Now, I start to have a little idea why psionics are not universally well accepted, and why their flavor do not blend very well in a fantasy setting…
4th edition has assumed the fact that it was really hard to tell what is Ki and what is psionics.
But it also has killed the psychic power user by turning psychic power users into charm spell casters.
The psychic flavor is lost, and most “psychic” players I know play the new enchanter build to emulate a telepath.
The 4th edition psion is the more balanced of all, but it is no more a class that intimately manipulates minds and obtains a wider range of effects in this field than anyone. It’s just a poor sad debuffer.
And then we have the witch, traditionally able to manipulate minds, making other believe crazy thing like she is invisible, she is their loved one or that they became a frog. Some witches, trade with spirits, some are herbalists, some others are very capable in mundane healing. Spirit healing, exorcism and spirit travel is also in their domains, as well as the evil eye to force people to always make the wrong choices and curse their bad fortune. And when a witch has a familiar, it has the power of the spirit that possesses it and is not dependent of the witch’s will unless she has enslaved it. Or it’s just her housecat.

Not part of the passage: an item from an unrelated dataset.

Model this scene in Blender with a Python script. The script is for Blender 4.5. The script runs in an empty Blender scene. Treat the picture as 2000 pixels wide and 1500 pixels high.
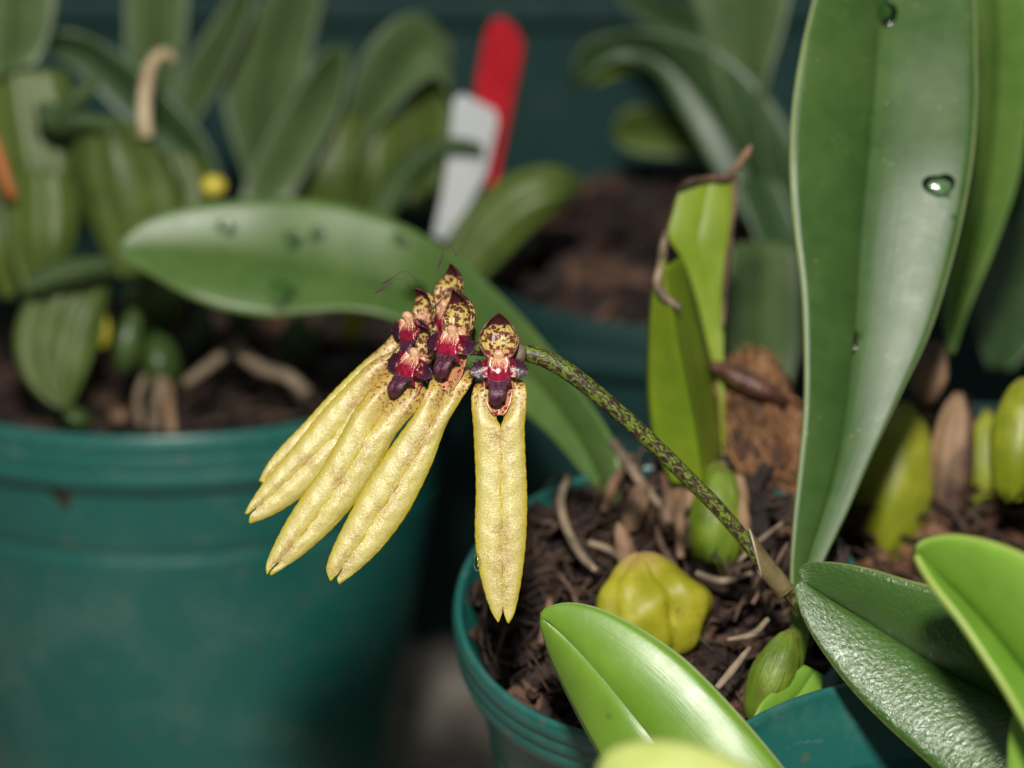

The fourth edition witch is, again, an arcane class. She can cast wizards spell and is even less linked mechanically to a spirit world than a warden or a barbarian.
I’m curious to know your opinions about psychic powers in D&D.
Do you think psionics are a sacred cow that deserves its place in the next edition without a major change in flavor?
Do you think that psychic classes should completely replace the psionic classes, and let shaman, warlock and witch be the master telepaths and mental dominators they traditionally are?